======== Material

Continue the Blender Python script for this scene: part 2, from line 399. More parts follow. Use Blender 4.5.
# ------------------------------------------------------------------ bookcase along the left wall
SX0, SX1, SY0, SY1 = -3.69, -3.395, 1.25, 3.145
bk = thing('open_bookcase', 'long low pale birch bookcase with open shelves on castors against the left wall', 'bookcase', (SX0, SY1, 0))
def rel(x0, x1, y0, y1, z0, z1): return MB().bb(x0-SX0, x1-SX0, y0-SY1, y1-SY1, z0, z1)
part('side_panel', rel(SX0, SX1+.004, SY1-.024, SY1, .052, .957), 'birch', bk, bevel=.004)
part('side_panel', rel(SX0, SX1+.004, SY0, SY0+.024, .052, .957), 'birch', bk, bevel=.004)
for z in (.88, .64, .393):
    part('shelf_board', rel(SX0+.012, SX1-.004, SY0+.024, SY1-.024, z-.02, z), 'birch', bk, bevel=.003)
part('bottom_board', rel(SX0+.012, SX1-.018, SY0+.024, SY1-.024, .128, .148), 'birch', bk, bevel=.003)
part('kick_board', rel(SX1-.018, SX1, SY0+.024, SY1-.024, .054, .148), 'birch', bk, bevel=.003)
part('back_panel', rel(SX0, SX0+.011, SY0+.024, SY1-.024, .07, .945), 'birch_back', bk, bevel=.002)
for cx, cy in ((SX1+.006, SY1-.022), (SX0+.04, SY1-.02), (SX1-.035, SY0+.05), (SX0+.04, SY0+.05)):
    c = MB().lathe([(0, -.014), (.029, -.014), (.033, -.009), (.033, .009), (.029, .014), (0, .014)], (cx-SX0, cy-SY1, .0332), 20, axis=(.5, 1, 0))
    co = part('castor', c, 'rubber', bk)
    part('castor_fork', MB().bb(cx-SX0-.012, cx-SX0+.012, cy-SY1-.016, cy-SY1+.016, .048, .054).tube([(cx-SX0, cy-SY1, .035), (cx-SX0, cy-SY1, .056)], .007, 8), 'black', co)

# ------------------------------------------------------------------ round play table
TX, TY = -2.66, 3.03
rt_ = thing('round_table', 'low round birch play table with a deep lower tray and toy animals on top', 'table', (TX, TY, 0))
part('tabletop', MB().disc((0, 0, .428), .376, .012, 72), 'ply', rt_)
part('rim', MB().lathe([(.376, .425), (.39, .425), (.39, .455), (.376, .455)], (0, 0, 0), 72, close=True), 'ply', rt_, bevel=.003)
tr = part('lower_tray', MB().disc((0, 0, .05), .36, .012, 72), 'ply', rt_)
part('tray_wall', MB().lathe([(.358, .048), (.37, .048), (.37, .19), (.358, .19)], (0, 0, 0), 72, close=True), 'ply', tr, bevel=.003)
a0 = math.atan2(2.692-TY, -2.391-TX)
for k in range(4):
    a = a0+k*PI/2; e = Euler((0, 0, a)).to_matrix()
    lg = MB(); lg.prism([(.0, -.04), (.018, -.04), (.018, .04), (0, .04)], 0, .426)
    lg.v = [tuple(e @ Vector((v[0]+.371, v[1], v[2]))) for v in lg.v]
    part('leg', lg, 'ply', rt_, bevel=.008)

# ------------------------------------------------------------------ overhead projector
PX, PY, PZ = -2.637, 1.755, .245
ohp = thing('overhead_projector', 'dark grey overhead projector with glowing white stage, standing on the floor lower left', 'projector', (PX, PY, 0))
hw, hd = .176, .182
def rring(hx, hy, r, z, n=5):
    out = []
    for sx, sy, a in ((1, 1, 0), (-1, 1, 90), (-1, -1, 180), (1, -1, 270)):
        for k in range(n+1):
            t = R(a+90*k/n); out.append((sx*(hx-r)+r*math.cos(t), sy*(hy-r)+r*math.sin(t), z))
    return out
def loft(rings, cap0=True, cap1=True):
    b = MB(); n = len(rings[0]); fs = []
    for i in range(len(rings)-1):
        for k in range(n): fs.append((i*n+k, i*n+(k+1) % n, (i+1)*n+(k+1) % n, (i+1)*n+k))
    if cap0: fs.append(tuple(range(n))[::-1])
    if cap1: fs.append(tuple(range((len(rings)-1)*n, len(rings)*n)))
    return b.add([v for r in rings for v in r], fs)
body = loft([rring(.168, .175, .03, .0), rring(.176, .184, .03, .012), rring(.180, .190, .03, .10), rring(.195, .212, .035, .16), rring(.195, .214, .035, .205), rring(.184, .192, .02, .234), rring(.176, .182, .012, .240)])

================

**Goal of the exercise:** Reproduce the whole listing word for word.

**Answer:**
Continue the Blender Python script for this scene: part 2, from line 399. More parts follow. Use Blender 4.5.
# ------------------------------------------------------------------ bookcase along the left wall
SX0, SX1, SY0, SY1 = -3.69, -3.395, 1.25, 3.145
bk = thing('open_bookcase', 'long low pale birch bookcase with open shelves on castors against the left wall', 'bookcase', (SX0, SY1, 0))
def rel(x0, x1, y0, y1, z0, z1): return MB().bb(x0-SX0, x1-SX0, y0-SY1, y1-SY1, z0, z1)
part('side_panel', rel(SX0, SX1+.004, SY1-.024, SY1, .052, .957), 'birch', bk, bevel=.004)
part('side_panel', rel(SX0, SX1+.004, SY0, SY0+.024, .052, .957), 'birch', bk, bevel=.004)
for z in (.88, .64, .393):
    part('shelf_board', rel(SX0+.012, SX1-.004, SY0+.024, SY1-.024, z-.02, z), 'birch', bk, bevel=.003)
part('bottom_board', rel(SX0+.012, SX1-.018, SY0+.024, SY1-.024, .128, .148), 'birch', bk, bevel=.003)
part('kick_board', rel(SX1-.018, SX1, SY0+.024, SY1-.024, .054, .148), 'birch', bk, bevel=.003)
part('back_panel', rel(SX0, SX0+.011, SY0+.024, SY1-.024, .07, .945), 'birch_back', bk, bevel=.002)
for cx, cy in ((SX1+.006, SY1-.022), (SX0+.04, SY1-.02), (SX1-.035, SY0+.05), (SX0+.04, SY0+.05)):
    c = MB().lathe([(0, -.014), (.029, -.014), (.033, -.009), (.033, .009), (.029, .014), (0, .014)], (cx-SX0, cy-SY1, .0332), 20, axis=(.5, 1, 0))
    co = part('castor', c, 'rubber', bk)
    part('castor_fork', MB().bb(cx-SX0-.012, cx-SX0+.012, cy-SY1-.016, cy-SY1+.016, .048, .054).tube([(cx-SX0, cy-SY1, .035), (cx-SX0, cy-SY1, .056)], .007, 8), 'black', co)

# ------------------------------------------------------------------ round play table
TX, TY = -2.66, 3.03
rt_ = thing('round_table', 'low round birch play table with a deep lower tray and toy animals on top', 'table', (TX, TY, 0))
part('tabletop', MB().disc((0, 0, .428), .376, .012, 72), 'ply', rt_)
part('rim', MB().lathe([(.376, .425), (.39, .425), (.39, .455), (.376, .455)], (0, 0, 0), 72, close=True), 'ply', rt_, bevel=.003)
tr = part('lower_tray', MB().disc((0, 0, .05), .36, .012, 72), 'ply', rt_)
part('tray_wall', MB().lathe([(.358, .048), (.37, .048), (.37, .19), (.358, .19)], (0, 0, 0), 72, close=True), 'ply', tr, bevel=.003)
a0 = math.atan2(2.692-TY, -2.391-TX)
for k in range(4):
    a = a0+k*PI/2; e = Euler((0, 0, a)).to_matrix()
    lg = MB(); lg.prism([(.0, -.04), (.018, -.04), (.018, .04), (0, .04)], 0, .426)
    lg.v = [tuple(e @ Vector((v[0]+.371, v[1], v[2]))) for v in lg.v]
    part('leg', lg, 'ply', rt_, bevel=.008)

# ------------------------------------------------------------------ overhead projector
PX, PY, PZ = -2.637, 1.755, .245
ohp = thing('overhead_projector', 'dark grey overhead projector with glowing white stage, standing on the floor lower left', 'projector', (PX, PY, 0))
hw, hd = .176, .182
def rring(hx, hy, r, z, n=5):
    out = []
    for sx, sy, a in ((1, 1, 0), (-1, 1, 90), (-1, -1, 180), (1, -1, 270)):
        for k in range(n+1):
            t = R(a+90*k/n); out.append((sx*(hx-r)+r*math.cos(t), sy*(hy-r)+r*math.sin(t), z))
    return out
def loft(rings, cap0=True, cap1=True):
    b = MB(); n = len(rings[0]); fs = []
    for i in range(len(rings)-1):
        for k in range(n): fs.append((i*n+k, i*n+(k+1) % n, (i+1)*n+(k+1) % n, (i+1)*n+k))
    if cap0: fs.append(tuple(range(n))[::-1])
    if cap1: fs.append(tuple(range((len(rings)-1)*n, len(rings)*n)))
    return b.add([v for r in rings for v in r], fs)
body = loft([rring(.168, .175, .03, .0), rring(.176, .184, .03, .012), rring(.180, .190, .03, .10), rring(.195, .212, .035, .16), rring(.195, .214, .035, .205), rring(.184, .192, .02, .234), rring(.176, .182, .012, .240)])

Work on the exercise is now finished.